Don Marti

Wed 18 Aug 2010 07:20:27 AM PDT

Free version or not?

Audrey Watters asks, Is "Free" the Right Price for Your Product?

Good question. Here's a three-part test for whether or not to do free:

  1. Do you have potential users who can't pay but can offer some other kind of value? (Upload content, send invitations to other users, offer help, whatever.) Network effect by itself doesn't count. What's a zillion Ning users times $0 per user?

  2. Is the service cheap enough at the margin to give away? If you run your own mail server you already "give away" more than 90% of it to spammers. If it's an efficient network service, the answer is probably yes.

  3. Can you offer the service in two different forms, one of which does not appeal to potential paying users? GitHub has a great strategy here. It's free of charge to use it if other users can download or fork your project. Want to control access? Sign up for a paid account.

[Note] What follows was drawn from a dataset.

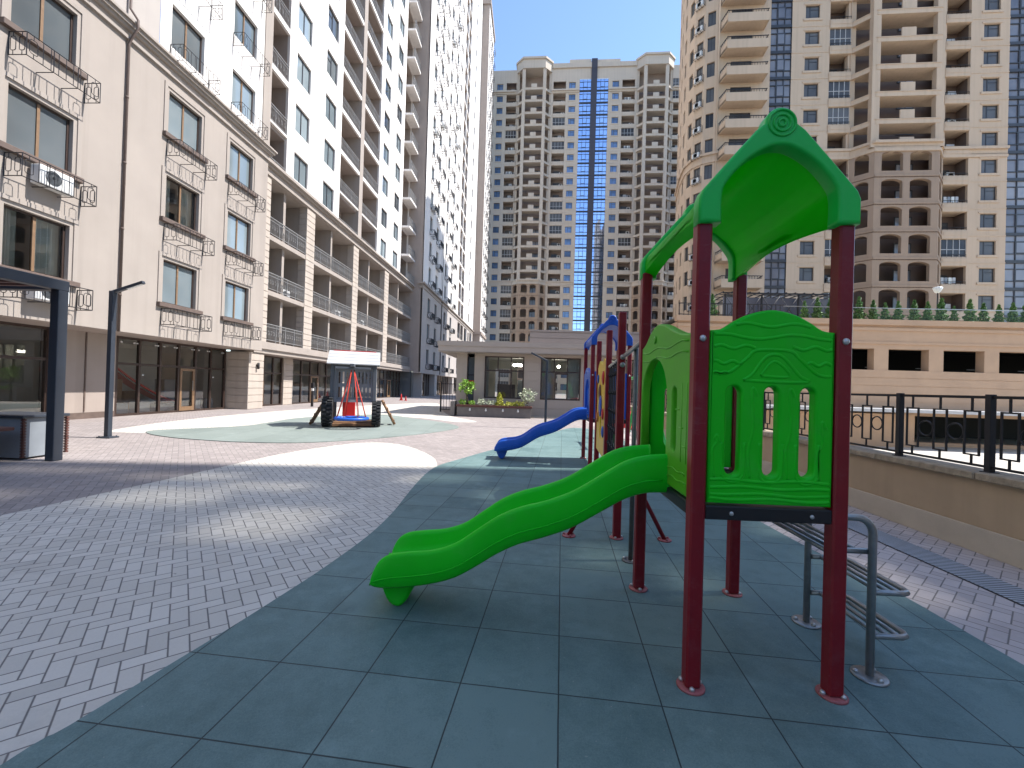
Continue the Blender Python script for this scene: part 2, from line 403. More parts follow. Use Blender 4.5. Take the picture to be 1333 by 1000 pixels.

The catch is that slotting into the right category has to be automatic and done by the user. If you have to take action to assign the user to free or paid, that'll probably cost more than the service does. Adobe has an incredibly cheap "free" program, where professional users can license proprietary apps, and student and amateur users can easily get trial "pirate" copies. Way cheaper than adminstering something like Microsoft's BizSpark or ISV Advantage.

Automatic price discrimination applies to live events, too, not just web sites. Media people and community volunteer types can't pay, but random people who should be paying try to get in as media or on some other free pass. The question is how to automatically make the free registration unappealing to random people, without doing something that will drive away the users whose contributions actually do entitle them to free admission.